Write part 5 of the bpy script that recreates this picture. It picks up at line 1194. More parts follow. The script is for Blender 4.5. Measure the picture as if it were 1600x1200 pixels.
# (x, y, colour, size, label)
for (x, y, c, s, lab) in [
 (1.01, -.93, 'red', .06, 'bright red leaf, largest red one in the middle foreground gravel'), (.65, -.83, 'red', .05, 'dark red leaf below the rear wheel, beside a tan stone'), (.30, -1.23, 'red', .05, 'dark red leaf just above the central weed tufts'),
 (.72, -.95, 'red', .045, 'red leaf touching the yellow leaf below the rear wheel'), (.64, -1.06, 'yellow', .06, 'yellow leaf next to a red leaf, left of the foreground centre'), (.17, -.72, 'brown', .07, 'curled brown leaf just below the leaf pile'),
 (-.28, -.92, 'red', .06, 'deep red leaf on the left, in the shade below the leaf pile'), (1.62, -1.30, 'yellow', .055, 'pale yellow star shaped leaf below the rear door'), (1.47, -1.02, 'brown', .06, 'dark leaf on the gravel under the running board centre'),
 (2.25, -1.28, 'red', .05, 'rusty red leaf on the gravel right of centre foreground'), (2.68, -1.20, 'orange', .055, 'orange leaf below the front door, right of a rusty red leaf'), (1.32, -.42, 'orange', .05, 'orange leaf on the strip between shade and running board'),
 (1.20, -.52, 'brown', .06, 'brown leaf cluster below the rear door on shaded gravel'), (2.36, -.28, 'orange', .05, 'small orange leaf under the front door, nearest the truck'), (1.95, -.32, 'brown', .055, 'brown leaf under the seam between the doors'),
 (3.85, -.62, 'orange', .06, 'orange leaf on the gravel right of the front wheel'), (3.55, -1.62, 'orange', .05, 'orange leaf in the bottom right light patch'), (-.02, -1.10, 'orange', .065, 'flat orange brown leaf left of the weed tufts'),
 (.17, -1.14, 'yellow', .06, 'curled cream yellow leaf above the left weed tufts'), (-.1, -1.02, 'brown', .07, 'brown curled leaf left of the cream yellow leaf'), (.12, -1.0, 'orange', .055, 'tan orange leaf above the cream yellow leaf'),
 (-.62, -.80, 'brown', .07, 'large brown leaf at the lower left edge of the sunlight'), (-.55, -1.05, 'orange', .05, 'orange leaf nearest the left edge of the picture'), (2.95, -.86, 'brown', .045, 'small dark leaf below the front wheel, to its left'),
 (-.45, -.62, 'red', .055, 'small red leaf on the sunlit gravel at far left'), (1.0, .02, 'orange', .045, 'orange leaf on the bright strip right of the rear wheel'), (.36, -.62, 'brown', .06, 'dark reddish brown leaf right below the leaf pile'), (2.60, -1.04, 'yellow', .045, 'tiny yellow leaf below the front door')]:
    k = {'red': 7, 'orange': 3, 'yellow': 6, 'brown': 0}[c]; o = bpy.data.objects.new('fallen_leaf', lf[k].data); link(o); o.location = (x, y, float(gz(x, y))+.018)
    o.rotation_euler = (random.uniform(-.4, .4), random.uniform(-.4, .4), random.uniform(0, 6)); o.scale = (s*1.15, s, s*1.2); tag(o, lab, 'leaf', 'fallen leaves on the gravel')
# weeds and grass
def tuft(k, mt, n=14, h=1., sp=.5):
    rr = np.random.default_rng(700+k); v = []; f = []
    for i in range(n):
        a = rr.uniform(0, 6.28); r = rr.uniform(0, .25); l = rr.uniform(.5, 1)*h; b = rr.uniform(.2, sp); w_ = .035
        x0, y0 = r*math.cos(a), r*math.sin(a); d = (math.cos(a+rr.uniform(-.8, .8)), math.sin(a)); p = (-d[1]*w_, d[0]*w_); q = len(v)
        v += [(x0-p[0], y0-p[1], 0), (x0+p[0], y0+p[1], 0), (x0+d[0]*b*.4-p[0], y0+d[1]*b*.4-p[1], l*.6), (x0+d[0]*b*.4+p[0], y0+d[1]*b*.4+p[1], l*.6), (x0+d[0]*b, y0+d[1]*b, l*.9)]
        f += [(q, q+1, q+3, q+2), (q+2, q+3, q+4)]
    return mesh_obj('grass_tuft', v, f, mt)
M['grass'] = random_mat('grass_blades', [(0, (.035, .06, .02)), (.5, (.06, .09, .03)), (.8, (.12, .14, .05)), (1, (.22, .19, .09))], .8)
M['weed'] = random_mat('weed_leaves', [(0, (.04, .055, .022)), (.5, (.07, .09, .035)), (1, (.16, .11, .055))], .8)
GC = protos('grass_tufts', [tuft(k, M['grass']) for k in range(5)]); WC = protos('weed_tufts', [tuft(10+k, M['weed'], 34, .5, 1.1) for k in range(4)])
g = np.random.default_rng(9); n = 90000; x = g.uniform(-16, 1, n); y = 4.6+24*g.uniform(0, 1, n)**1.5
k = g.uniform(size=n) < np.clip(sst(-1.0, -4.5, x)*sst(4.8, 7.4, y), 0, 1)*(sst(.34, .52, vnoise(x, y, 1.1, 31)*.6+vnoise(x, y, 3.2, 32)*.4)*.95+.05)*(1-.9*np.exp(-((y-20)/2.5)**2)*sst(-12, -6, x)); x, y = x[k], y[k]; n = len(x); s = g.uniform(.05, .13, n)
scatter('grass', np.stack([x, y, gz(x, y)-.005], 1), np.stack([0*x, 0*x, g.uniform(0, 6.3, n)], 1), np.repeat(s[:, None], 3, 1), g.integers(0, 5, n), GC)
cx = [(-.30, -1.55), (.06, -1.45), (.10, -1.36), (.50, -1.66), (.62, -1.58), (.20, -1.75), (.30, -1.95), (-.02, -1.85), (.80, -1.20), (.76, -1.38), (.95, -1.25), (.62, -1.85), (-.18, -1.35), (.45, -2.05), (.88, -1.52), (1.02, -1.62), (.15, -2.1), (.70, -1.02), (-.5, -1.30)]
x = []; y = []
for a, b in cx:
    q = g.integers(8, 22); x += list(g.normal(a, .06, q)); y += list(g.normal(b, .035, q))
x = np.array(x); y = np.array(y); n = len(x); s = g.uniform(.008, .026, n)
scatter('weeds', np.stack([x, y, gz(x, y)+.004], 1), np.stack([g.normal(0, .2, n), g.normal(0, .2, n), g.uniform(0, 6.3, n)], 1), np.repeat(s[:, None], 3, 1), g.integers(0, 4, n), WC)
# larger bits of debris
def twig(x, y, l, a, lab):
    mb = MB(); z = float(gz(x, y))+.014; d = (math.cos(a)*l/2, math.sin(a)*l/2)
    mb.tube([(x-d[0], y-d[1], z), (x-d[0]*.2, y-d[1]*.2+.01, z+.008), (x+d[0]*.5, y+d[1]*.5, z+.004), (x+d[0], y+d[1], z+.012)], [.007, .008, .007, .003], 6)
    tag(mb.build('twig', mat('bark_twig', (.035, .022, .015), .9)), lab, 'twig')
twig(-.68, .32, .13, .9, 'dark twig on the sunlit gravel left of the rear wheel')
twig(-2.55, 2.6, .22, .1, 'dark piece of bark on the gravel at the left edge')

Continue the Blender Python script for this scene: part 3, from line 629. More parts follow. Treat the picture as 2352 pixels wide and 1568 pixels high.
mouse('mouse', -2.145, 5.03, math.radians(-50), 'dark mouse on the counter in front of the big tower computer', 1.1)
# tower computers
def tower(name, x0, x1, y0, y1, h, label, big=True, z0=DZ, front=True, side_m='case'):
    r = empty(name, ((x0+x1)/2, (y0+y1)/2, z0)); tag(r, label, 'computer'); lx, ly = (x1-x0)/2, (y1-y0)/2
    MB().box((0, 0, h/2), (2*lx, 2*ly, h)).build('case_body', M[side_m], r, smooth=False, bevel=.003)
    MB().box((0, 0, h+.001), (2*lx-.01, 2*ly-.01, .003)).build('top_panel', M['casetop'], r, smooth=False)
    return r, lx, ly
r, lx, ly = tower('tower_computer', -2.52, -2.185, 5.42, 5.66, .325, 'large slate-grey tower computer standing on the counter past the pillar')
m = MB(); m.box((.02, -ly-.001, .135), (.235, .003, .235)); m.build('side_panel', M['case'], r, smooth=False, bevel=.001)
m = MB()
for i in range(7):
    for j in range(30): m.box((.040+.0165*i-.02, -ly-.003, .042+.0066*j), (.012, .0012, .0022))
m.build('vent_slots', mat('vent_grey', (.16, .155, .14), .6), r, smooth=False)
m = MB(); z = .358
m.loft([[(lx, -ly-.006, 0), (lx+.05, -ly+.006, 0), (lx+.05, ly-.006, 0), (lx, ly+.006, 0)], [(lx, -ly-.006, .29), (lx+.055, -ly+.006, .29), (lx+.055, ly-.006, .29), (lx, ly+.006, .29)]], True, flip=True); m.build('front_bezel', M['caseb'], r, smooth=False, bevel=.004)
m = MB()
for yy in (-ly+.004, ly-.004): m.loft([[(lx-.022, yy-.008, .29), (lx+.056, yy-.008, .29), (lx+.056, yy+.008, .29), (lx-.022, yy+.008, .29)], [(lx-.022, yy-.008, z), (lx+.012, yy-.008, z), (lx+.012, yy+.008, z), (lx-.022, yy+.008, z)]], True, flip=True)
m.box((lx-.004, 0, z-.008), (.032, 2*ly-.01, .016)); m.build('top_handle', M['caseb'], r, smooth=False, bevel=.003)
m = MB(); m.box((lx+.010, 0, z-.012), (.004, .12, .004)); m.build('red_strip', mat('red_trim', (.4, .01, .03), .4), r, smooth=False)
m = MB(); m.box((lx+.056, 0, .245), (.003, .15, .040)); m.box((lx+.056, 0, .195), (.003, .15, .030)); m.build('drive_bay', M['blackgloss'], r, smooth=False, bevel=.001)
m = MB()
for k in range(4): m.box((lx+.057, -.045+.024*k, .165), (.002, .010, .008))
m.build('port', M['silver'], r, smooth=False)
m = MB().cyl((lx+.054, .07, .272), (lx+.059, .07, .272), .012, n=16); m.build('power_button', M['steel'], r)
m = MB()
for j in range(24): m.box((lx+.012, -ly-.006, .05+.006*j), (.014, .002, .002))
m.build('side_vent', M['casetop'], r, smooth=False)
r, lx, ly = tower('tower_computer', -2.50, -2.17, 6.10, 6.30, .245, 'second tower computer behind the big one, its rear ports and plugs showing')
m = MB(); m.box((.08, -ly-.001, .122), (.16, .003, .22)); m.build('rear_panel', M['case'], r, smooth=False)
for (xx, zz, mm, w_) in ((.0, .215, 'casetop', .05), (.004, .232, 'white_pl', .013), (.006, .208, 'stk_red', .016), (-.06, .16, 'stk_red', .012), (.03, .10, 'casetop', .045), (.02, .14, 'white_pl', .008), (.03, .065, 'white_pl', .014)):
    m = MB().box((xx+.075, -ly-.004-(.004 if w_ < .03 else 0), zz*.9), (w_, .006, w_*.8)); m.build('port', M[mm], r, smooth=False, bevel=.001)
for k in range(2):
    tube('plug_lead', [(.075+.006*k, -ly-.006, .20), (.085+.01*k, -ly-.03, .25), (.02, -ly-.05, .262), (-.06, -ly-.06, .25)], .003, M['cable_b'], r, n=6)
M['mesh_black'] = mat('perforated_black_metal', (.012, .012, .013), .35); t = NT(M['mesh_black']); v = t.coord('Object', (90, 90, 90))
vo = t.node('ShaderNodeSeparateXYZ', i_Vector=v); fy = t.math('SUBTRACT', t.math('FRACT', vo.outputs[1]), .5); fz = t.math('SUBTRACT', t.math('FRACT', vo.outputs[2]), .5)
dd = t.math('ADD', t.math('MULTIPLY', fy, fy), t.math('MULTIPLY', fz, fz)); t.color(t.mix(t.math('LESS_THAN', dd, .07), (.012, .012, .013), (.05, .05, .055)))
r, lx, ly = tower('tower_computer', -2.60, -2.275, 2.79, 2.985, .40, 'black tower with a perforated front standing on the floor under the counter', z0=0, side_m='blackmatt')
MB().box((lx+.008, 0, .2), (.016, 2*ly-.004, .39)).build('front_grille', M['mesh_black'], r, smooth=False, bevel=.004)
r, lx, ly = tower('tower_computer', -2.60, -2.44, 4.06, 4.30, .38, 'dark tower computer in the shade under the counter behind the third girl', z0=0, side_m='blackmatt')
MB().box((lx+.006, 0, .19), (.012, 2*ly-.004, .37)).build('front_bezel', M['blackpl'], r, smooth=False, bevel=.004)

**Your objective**
Out of the preceding entries, pull every line containing the string "More".

**Solved problem**
Write part 5 of the bpy script that recreates this picture. It picks up at line 1194. More parts follow. The script is for Blender 4.5. Measure the picture as if it were 1600x1200 pixels.
Continue the Blender Python script for this scene: part 3, from line 629. More parts follow. Treat the picture as 2352 pixels wide and 1568 pixels high.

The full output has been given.